**DATA EXTRACT:**

_ _ _

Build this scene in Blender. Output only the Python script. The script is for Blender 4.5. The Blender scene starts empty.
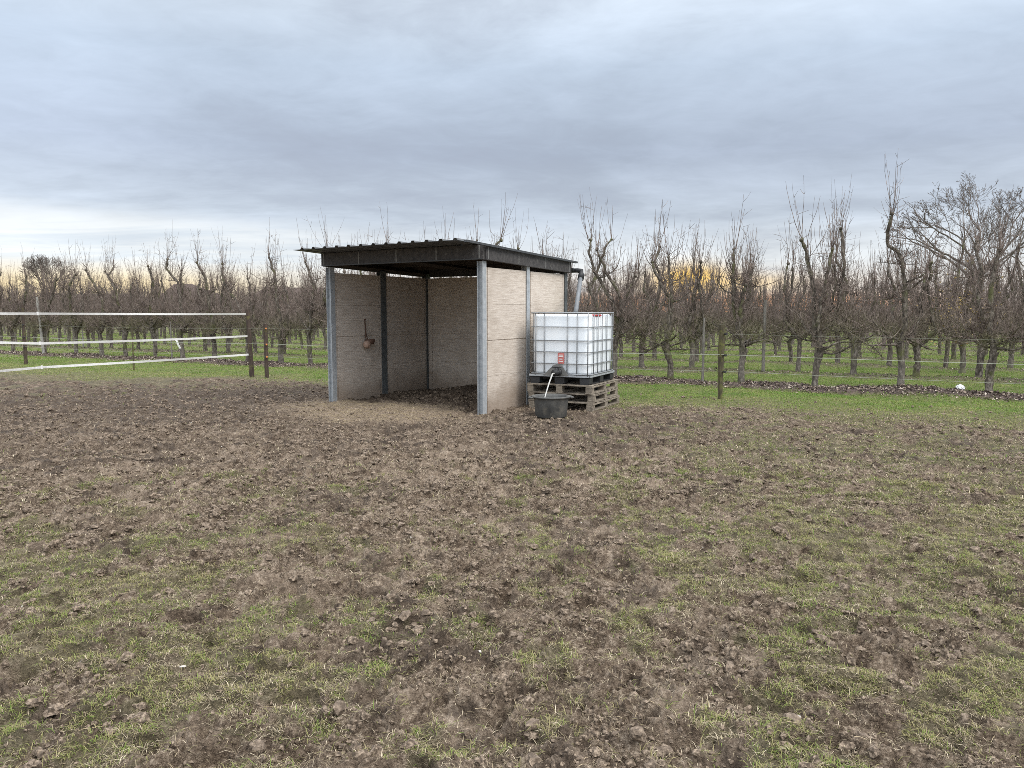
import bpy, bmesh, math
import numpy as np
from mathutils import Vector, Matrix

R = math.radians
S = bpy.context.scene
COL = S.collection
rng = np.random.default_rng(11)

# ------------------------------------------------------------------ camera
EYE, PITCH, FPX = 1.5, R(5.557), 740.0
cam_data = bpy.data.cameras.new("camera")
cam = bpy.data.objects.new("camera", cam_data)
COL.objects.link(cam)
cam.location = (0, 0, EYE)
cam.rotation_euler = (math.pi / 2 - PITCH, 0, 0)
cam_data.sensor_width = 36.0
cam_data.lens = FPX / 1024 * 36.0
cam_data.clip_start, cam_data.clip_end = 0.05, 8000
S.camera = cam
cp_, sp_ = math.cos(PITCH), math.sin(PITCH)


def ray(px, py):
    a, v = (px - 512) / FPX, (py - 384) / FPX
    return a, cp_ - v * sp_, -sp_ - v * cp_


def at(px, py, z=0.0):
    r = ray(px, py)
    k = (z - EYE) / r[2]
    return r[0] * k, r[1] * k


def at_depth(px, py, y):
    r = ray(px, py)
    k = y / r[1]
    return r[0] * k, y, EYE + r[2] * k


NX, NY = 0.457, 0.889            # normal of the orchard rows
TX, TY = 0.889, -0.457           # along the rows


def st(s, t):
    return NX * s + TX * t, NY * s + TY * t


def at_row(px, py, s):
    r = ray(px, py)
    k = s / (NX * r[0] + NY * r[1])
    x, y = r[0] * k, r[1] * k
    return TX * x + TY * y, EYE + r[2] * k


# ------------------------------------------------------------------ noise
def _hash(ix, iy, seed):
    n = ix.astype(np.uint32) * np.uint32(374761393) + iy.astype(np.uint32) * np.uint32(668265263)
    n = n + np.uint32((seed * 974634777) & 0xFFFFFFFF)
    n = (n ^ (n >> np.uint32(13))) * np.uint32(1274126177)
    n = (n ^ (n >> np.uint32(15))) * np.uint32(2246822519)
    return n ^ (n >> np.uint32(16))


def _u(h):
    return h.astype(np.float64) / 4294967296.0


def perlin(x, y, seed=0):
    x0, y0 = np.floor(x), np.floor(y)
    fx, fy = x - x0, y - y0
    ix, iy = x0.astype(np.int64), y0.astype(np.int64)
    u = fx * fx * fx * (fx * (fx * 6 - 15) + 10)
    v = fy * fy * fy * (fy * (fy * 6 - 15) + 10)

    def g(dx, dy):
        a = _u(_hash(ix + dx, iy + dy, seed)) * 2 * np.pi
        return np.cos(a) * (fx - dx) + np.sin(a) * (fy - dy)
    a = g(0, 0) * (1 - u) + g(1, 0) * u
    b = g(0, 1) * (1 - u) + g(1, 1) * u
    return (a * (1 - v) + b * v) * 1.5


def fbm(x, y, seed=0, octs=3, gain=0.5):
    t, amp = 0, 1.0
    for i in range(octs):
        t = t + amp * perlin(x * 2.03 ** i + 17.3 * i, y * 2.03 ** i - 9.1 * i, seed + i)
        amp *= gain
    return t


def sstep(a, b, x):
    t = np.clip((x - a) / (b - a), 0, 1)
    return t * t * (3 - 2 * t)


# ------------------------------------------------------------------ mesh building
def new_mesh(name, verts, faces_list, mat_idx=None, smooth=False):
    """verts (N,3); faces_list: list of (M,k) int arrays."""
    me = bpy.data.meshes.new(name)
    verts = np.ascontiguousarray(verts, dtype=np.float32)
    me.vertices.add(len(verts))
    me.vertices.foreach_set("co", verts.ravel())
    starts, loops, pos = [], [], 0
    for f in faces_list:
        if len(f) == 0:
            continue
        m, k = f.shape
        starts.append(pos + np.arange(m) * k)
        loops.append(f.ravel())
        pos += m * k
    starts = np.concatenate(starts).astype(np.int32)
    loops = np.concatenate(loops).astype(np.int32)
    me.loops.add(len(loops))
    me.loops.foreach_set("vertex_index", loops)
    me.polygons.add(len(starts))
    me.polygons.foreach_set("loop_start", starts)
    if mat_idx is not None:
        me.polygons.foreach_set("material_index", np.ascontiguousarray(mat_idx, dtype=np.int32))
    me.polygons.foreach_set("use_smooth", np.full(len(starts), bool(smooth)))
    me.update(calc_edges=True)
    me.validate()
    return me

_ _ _

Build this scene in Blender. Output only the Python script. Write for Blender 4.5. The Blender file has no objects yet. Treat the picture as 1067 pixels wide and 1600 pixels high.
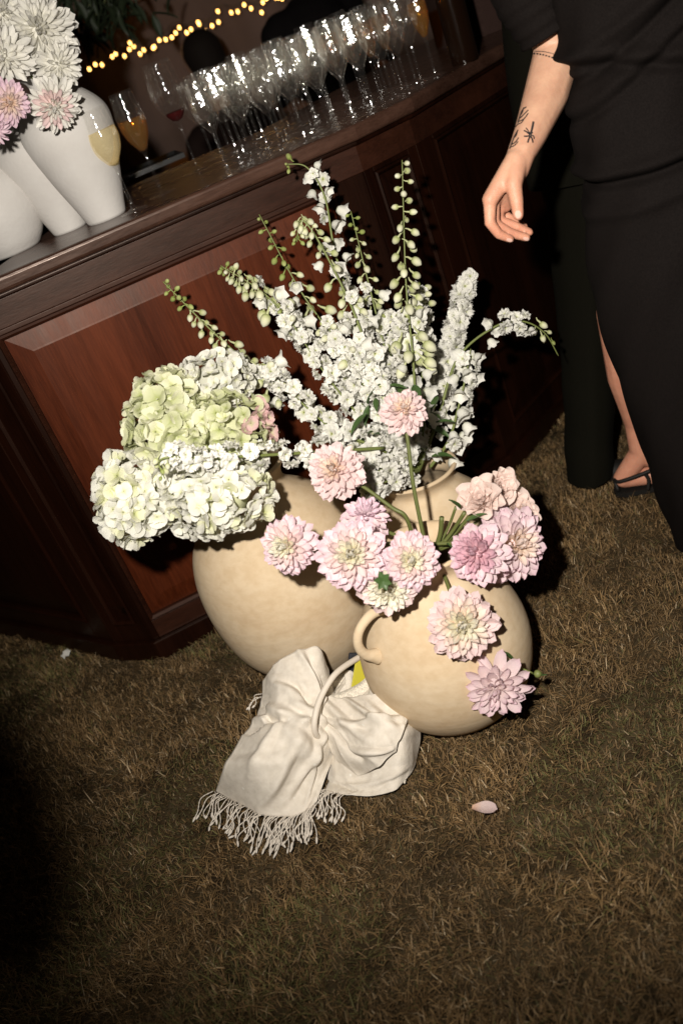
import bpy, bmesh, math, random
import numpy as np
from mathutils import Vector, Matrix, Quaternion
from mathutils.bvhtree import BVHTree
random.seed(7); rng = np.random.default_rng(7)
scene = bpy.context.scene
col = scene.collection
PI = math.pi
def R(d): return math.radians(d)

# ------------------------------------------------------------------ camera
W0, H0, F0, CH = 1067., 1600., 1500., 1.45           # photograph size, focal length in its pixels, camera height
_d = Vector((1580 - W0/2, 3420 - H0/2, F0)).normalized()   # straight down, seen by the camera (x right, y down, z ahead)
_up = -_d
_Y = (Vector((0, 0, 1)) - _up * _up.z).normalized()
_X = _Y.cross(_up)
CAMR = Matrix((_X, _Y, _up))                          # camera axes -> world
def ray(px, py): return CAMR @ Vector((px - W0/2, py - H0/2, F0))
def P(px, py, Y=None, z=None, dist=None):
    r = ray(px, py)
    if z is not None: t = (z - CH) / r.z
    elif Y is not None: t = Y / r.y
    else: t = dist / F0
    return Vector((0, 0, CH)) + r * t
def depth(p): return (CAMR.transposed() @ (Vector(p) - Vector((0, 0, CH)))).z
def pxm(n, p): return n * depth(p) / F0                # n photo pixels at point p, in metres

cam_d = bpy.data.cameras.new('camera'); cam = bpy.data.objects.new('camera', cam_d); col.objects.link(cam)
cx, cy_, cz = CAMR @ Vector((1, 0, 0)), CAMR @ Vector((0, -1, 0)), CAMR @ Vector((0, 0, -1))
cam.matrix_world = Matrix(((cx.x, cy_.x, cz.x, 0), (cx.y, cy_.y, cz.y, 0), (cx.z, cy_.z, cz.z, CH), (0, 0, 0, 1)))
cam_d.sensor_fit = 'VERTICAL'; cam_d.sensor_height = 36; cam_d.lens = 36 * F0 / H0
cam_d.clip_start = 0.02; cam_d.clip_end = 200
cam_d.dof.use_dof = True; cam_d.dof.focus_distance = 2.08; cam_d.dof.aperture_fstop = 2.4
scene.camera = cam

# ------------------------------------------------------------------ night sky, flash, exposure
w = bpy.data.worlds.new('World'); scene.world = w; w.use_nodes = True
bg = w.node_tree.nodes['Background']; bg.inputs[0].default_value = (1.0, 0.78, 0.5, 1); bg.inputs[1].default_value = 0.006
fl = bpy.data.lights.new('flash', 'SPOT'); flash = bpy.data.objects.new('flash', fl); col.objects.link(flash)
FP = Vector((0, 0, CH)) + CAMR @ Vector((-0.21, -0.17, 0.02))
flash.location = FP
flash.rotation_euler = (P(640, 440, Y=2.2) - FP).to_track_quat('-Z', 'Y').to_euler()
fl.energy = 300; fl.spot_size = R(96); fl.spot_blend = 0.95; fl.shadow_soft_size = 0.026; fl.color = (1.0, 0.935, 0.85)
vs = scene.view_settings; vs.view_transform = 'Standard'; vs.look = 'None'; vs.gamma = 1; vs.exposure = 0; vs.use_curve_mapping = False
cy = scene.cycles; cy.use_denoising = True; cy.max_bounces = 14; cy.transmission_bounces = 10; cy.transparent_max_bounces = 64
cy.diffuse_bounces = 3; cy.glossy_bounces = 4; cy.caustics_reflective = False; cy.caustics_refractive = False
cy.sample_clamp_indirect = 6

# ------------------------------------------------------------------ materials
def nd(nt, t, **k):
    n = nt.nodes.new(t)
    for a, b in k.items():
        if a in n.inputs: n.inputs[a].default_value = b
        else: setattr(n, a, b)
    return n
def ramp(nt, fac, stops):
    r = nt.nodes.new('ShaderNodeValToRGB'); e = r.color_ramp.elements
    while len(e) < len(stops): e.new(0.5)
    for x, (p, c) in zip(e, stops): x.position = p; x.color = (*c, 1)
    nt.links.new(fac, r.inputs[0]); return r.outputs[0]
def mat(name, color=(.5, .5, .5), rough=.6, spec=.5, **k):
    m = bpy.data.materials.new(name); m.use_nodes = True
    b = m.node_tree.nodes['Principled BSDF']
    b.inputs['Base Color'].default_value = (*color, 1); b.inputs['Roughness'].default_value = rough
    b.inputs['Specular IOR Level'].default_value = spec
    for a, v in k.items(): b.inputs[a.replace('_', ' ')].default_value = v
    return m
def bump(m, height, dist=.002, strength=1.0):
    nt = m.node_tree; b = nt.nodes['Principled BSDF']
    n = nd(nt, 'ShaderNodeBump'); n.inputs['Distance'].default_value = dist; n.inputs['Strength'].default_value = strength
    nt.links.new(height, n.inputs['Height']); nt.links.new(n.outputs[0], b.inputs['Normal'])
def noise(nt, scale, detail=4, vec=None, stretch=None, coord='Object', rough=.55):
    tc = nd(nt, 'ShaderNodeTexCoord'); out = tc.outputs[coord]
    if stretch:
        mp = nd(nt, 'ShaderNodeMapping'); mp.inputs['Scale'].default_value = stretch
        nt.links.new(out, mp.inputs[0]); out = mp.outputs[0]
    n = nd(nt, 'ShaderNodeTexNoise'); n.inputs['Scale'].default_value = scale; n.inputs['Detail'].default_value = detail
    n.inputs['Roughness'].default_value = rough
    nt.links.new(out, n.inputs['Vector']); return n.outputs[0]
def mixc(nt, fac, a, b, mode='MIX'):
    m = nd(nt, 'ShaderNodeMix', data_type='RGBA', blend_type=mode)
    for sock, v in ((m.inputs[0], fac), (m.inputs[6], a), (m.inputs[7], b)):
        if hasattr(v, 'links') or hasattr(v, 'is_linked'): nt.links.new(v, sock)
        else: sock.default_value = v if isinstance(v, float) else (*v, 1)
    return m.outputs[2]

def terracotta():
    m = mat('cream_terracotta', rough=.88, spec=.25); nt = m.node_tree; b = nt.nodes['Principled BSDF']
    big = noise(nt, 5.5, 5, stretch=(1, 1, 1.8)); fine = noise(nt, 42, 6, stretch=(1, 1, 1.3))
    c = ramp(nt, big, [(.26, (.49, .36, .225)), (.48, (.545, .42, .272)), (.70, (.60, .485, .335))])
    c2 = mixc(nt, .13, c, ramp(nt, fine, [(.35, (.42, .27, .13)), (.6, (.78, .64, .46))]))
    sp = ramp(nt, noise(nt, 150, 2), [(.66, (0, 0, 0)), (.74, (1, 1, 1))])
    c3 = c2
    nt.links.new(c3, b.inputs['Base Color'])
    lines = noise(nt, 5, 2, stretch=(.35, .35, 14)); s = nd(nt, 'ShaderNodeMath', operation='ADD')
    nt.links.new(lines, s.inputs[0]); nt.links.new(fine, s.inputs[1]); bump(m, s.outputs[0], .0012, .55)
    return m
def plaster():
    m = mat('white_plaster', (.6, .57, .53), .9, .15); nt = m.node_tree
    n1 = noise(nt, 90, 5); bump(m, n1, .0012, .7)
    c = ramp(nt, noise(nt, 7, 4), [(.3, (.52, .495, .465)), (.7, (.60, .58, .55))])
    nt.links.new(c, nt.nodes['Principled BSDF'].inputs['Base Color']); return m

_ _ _

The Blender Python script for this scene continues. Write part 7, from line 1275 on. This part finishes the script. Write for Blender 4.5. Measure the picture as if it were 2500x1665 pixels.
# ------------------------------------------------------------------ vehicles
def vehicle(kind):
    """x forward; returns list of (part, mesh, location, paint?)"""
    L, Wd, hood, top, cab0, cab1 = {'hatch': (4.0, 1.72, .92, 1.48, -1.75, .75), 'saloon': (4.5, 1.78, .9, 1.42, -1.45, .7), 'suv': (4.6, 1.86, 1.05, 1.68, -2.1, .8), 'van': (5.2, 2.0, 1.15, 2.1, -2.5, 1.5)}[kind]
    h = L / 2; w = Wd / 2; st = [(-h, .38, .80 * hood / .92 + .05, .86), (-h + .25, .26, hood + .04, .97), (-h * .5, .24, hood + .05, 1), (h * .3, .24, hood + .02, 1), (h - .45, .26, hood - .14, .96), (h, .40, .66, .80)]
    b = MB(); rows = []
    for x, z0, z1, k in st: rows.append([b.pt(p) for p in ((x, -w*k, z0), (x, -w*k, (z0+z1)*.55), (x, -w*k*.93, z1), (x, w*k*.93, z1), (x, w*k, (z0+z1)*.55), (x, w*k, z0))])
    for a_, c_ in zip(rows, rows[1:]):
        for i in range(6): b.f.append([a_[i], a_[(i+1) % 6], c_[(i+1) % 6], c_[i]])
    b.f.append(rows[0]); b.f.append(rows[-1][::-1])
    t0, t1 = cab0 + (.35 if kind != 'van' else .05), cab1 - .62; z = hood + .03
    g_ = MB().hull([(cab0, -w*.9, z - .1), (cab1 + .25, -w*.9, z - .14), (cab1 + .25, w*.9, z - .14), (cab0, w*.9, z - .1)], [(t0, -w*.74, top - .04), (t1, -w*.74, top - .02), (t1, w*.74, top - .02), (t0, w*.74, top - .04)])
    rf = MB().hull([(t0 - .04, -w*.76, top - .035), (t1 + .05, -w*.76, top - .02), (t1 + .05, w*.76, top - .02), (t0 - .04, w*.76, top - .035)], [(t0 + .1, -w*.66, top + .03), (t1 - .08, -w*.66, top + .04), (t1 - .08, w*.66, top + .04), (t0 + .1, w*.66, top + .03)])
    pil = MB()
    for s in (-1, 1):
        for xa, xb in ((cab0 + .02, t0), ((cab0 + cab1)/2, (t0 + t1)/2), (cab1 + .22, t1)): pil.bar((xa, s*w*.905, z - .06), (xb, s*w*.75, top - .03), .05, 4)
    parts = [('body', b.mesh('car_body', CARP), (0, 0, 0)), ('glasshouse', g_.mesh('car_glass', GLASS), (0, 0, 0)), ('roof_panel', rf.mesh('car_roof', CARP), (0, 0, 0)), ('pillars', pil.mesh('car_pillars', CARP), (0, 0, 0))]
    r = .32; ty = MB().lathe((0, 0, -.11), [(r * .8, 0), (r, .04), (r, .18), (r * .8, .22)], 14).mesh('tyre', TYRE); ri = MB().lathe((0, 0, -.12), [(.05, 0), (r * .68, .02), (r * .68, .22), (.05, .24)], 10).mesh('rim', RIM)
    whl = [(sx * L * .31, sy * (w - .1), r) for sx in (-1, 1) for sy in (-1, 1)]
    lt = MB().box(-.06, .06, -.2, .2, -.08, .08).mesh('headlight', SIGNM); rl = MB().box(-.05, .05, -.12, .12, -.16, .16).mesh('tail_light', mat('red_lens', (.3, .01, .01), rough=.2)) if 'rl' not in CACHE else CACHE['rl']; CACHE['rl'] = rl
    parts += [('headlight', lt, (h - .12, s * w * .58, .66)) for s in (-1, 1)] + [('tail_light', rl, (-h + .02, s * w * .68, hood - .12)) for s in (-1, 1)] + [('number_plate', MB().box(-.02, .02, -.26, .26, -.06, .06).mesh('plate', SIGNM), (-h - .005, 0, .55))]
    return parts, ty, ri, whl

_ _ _

**SHORT TASK:**
Lines from the one with "1600 pixels high." through the one with "scene.camera = cam" are the only ones to quote. Quote them exactly and leave out pictures.

**FINISHED TASK:**
Build this scene in Blender. Output only the Python script. Write for Blender 4.5. The Blender file has no objects yet. Treat the picture as 1067 pixels wide and 1600 pixels high.
import bpy, bmesh, math, random
import numpy as np
from mathutils import Vector, Matrix, Quaternion
from mathutils.bvhtree import BVHTree
random.seed(7); rng = np.random.default_rng(7)
scene = bpy.context.scene
col = scene.collection
PI = math.pi
def R(d): return math.radians(d)

# ------------------------------------------------------------------ camera
W0, H0, F0, CH = 1067., 1600., 1500., 1.45           # photograph size, focal length in its pixels, camera height
_d = Vector((1580 - W0/2, 3420 - H0/2, F0)).normalized()   # straight down, seen by the camera (x right, y down, z ahead)
_up = -_d
_Y = (Vector((0, 0, 1)) - _up * _up.z).normalized()
_X = _Y.cross(_up)
CAMR = Matrix((_X, _Y, _up))                          # camera axes -> world
def ray(px, py): return CAMR @ Vector((px - W0/2, py - H0/2, F0))
def P(px, py, Y=None, z=None, dist=None):
    r = ray(px, py)
    if z is not None: t = (z - CH) / r.z
    elif Y is not None: t = Y / r.y
    else: t = dist / F0
    return Vector((0, 0, CH)) + r * t
def depth(p): return (CAMR.transposed() @ (Vector(p) - Vector((0, 0, CH)))).z
def pxm(n, p): return n * depth(p) / F0                # n photo pixels at point p, in metres

cam_d = bpy.data.cameras.new('camera'); cam = bpy.data.objects.new('camera', cam_d); col.objects.link(cam)
cx, cy_, cz = CAMR @ Vector((1, 0, 0)), CAMR @ Vector((0, -1, 0)), CAMR @ Vector((0, 0, -1))
cam.matrix_world = Matrix(((cx.x, cy_.x, cz.x, 0), (cx.y, cy_.y, cz.y, 0), (cx.z, cy_.z, cz.z, CH), (0, 0, 0, 1)))
cam_d.sensor_fit = 'VERTICAL'; cam_d.sensor_height = 36; cam_d.lens = 36 * F0 / H0
cam_d.clip_start = 0.02; cam_d.clip_end = 200
cam_d.dof.use_dof = True; cam_d.dof.focus_distance = 2.08; cam_d.dof.aperture_fstop = 2.4
scene.camera = cam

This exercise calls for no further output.